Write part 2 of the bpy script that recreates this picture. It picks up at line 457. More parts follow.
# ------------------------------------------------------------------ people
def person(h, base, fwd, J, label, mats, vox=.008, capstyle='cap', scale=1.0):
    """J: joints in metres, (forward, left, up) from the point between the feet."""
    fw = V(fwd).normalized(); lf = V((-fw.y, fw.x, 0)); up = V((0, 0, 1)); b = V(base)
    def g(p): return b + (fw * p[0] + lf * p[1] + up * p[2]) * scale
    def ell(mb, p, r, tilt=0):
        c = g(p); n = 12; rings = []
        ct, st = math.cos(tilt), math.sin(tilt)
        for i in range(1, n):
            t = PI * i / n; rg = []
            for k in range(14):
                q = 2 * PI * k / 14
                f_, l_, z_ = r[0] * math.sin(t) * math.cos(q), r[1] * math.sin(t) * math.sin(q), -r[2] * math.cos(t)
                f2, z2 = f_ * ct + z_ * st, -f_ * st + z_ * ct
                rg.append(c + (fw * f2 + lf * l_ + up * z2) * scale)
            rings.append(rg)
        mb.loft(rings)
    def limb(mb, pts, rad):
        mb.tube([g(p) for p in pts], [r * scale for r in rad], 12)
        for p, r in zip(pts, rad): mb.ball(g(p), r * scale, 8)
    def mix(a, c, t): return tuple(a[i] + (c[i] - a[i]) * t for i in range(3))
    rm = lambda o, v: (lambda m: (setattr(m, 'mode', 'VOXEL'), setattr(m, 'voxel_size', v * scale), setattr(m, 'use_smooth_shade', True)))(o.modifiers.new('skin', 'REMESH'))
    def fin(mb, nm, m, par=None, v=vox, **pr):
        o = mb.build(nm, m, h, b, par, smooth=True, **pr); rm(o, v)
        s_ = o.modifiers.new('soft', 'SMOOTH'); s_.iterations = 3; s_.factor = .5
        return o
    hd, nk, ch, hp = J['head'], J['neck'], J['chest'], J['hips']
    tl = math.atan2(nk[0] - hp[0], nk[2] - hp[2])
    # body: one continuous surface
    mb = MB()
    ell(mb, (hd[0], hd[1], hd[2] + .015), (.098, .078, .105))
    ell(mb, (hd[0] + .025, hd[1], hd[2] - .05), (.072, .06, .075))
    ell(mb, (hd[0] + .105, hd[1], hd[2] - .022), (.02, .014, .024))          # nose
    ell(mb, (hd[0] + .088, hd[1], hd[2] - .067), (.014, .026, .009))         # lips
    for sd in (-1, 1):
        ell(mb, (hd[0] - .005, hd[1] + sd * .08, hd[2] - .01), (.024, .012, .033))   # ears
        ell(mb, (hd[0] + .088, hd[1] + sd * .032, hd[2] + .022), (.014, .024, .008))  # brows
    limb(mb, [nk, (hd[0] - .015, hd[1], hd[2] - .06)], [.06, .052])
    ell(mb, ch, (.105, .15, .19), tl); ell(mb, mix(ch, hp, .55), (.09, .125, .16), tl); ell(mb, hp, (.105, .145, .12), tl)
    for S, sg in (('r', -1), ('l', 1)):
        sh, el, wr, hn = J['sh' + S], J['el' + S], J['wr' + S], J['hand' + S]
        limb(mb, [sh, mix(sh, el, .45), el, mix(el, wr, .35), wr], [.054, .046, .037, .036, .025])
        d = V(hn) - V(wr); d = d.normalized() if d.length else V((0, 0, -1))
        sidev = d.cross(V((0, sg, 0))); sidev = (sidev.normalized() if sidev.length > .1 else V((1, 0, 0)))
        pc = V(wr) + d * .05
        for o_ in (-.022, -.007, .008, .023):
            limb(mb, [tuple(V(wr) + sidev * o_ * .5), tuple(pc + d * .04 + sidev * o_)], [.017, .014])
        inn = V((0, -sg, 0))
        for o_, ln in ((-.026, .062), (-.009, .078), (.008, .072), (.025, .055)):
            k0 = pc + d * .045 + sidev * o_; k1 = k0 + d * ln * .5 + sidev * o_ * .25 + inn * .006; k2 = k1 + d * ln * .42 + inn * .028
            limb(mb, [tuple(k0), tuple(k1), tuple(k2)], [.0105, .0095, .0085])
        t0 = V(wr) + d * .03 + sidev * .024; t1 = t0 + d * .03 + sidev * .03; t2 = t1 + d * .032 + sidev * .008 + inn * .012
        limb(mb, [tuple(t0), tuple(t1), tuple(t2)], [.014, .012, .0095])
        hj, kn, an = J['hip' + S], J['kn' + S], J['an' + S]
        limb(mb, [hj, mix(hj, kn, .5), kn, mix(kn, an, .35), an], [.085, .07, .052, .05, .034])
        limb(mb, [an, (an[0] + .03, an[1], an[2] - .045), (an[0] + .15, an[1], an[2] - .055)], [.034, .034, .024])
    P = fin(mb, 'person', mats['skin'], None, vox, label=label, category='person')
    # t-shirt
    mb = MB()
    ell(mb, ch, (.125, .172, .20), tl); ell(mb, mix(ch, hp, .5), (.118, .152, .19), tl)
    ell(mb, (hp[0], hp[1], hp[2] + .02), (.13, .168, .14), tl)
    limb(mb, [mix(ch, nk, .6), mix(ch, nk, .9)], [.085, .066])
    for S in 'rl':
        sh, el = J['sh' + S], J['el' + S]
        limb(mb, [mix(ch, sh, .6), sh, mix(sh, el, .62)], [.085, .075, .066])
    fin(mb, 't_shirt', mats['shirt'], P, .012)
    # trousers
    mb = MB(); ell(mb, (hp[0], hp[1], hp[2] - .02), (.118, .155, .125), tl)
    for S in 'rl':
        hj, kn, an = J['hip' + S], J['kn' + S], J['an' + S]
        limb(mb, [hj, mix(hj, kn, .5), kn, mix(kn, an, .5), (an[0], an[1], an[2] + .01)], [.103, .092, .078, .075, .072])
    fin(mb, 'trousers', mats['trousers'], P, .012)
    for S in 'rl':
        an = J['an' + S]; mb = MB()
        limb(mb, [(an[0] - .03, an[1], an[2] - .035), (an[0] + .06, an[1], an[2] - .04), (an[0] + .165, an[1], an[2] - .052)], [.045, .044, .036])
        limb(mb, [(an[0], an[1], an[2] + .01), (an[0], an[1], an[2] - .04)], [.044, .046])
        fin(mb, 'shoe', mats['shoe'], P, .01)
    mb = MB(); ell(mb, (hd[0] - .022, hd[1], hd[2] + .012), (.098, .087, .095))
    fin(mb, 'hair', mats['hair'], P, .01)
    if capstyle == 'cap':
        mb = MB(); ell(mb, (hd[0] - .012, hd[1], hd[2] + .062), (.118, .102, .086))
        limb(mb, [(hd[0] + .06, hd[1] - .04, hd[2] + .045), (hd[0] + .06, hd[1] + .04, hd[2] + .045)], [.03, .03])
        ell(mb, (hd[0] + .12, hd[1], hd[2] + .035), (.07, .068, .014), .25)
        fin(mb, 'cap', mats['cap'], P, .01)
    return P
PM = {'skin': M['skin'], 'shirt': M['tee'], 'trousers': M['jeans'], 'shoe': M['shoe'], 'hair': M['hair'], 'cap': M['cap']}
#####
» **The problem**
Transcribe the data above in full, exactly.

» **Complete answer**
Write part 2 of the bpy script that recreates this picture. It picks up at line 457. More parts follow.
# ------------------------------------------------------------------ people
def person(h, base, fwd, J, label, mats, vox=.008, capstyle='cap', scale=1.0):
    """J: joints in metres, (forward, left, up) from the point between the feet."""
    fw = V(fwd).normalized(); lf = V((-fw.y, fw.x, 0)); up = V((0, 0, 1)); b = V(base)
    def g(p): return b + (fw * p[0] + lf * p[1] + up * p[2]) * scale
    def ell(mb, p, r, tilt=0):
        c = g(p); n = 12; rings = []
        ct, st = math.cos(tilt), math.sin(tilt)
        for i in range(1, n):
            t = PI * i / n; rg = []
            for k in range(14):
                q = 2 * PI * k / 14
                f_, l_, z_ = r[0] * math.sin(t) * math.cos(q), r[1] * math.sin(t) * math.sin(q), -r[2] * math.cos(t)
                f2, z2 = f_ * ct + z_ * st, -f_ * st + z_ * ct
                rg.append(c + (fw * f2 + lf * l_ + up * z2) * scale)
            rings.append(rg)
        mb.loft(rings)
    def limb(mb, pts, rad):
        mb.tube([g(p) for p in pts], [r * scale for r in rad], 12)
        for p, r in zip(pts, rad): mb.ball(g(p), r * scale, 8)
    def mix(a, c, t): return tuple(a[i] + (c[i] - a[i]) * t for i in range(3))
    rm = lambda o, v: (lambda m: (setattr(m, 'mode', 'VOXEL'), setattr(m, 'voxel_size', v * scale), setattr(m, 'use_smooth_shade', True)))(o.modifiers.new('skin', 'REMESH'))
    def fin(mb, nm, m, par=None, v=vox, **pr):
        o = mb.build(nm, m, h, b, par, smooth=True, **pr); rm(o, v)
        s_ = o.modifiers.new('soft', 'SMOOTH'); s_.iterations = 3; s_.factor = .5
        return o
    hd, nk, ch, hp = J['head'], J['neck'], J['chest'], J['hips']
    tl = math.atan2(nk[0] - hp[0], nk[2] - hp[2])
    # body: one continuous surface
    mb = MB()
    ell(mb, (hd[0], hd[1], hd[2] + .015), (.098, .078, .105))
    ell(mb, (hd[0] + .025, hd[1], hd[2] - .05), (.072, .06, .075))
    ell(mb, (hd[0] + .105, hd[1], hd[2] - .022), (.02, .014, .024))          # nose
    ell(mb, (hd[0] + .088, hd[1], hd[2] - .067), (.014, .026, .009))         # lips
    for sd in (-1, 1):
        ell(mb, (hd[0] - .005, hd[1] + sd * .08, hd[2] - .01), (.024, .012, .033))   # ears
        ell(mb, (hd[0] + .088, hd[1] + sd * .032, hd[2] + .022), (.014, .024, .008))  # brows
    limb(mb, [nk, (hd[0] - .015, hd[1], hd[2] - .06)], [.06, .052])
    ell(mb, ch, (.105, .15, .19), tl); ell(mb, mix(ch, hp, .55), (.09, .125, .16), tl); ell(mb, hp, (.105, .145, .12), tl)
    for S, sg in (('r', -1), ('l', 1)):
        sh, el, wr, hn = J['sh' + S], J['el' + S], J['wr' + S], J['hand' + S]
        limb(mb, [sh, mix(sh, el, .45), el, mix(el, wr, .35), wr], [.054, .046, .037, .036, .025])
        d = V(hn) - V(wr); d = d.normalized() if d.length else V((0, 0, -1))
        sidev = d.cross(V((0, sg, 0))); sidev = (sidev.normalized() if sidev.length > .1 else V((1, 0, 0)))
        pc = V(wr) + d * .05
        for o_ in (-.022, -.007, .008, .023):
            limb(mb, [tuple(V(wr) + sidev * o_ * .5), tuple(pc + d * .04 + sidev * o_)], [.017, .014])
        inn = V((0, -sg, 0))
        for o_, ln in ((-.026, .062), (-.009, .078), (.008, .072), (.025, .055)):
            k0 = pc + d * .045 + sidev * o_; k1 = k0 + d * ln * .5 + sidev * o_ * .25 + inn * .006; k2 = k1 + d * ln * .42 + inn * .028
            limb(mb, [tuple(k0), tuple(k1), tuple(k2)], [.0105, .0095, .0085])
        t0 = V(wr) + d * .03 + sidev * .024; t1 = t0 + d * .03 + sidev * .03; t2 = t1 + d * .032 + sidev * .008 + inn * .012
        limb(mb, [tuple(t0), tuple(t1), tuple(t2)], [.014, .012, .0095])
        hj, kn, an = J['hip' + S], J['kn' + S], J['an' + S]
        limb(mb, [hj, mix(hj, kn, .5), kn, mix(kn, an, .35), an], [.085, .07, .052, .05, .034])
        limb(mb, [an, (an[0] + .03, an[1], an[2] - .045), (an[0] + .15, an[1], an[2] - .055)], [.034, .034, .024])
    P = fin(mb, 'person', mats['skin'], None, vox, label=label, category='person')
    # t-shirt
    mb = MB()
    ell(mb, ch, (.125, .172, .20), tl); ell(mb, mix(ch, hp, .5), (.118, .152, .19), tl)
    ell(mb, (hp[0], hp[1], hp[2] + .02), (.13, .168, .14), tl)
    limb(mb, [mix(ch, nk, .6), mix(ch, nk, .9)], [.085, .066])
    for S in 'rl':
        sh, el = J['sh' + S], J['el' + S]
        limb(mb, [mix(ch, sh, .6), sh, mix(sh, el, .62)], [.085, .075, .066])
    fin(mb, 't_shirt', mats['shirt'], P, .012)
    # trousers
    mb = MB(); ell(mb, (hp[0], hp[1], hp[2] - .02), (.118, .155, .125), tl)
    for S in 'rl':
        hj, kn, an = J['hip' + S], J['kn' + S], J['an' + S]
        limb(mb, [hj, mix(hj, kn, .5), kn, mix(kn, an, .5), (an[0], an[1], an[2] + .01)], [.103, .092, .078, .075, .072])
    fin(mb, 'trousers', mats['trousers'], P, .012)
    for S in 'rl':
        an = J['an' + S]; mb = MB()
        limb(mb, [(an[0] - .03, an[1], an[2] - .035), (an[0] + .06, an[1], an[2] - .04), (an[0] + .165, an[1], an[2] - .052)], [.045, .044, .036])
        limb(mb, [(an[0], an[1], an[2] + .01), (an[0], an[1], an[2] - .04)], [.044, .046])
        fin(mb, 'shoe', mats['shoe'], P, .01)
    mb = MB(); ell(mb, (hd[0] - .022, hd[1], hd[2] + .012), (.098, .087, .095))
    fin(mb, 'hair', mats['hair'], P, .01)
    if capstyle == 'cap':
        mb = MB(); ell(mb, (hd[0] - .012, hd[1], hd[2] + .062), (.118, .102, .086))
        limb(mb, [(hd[0] + .06, hd[1] - .04, hd[2] + .045), (hd[0] + .06, hd[1] + .04, hd[2] + .045)], [.03, .03])
        ell(mb, (hd[0] + .12, hd[1], hd[2] + .035), (.07, .068, .014), .25)
        fin(mb, 'cap', mats['cap'], P, .01)
    return P
PM = {'skin': M['skin'], 'shirt': M['tee'], 'trousers': M['jeans'], 'shoe': M['shoe'], 'hair': M['hair'], 'cap': M['cap']}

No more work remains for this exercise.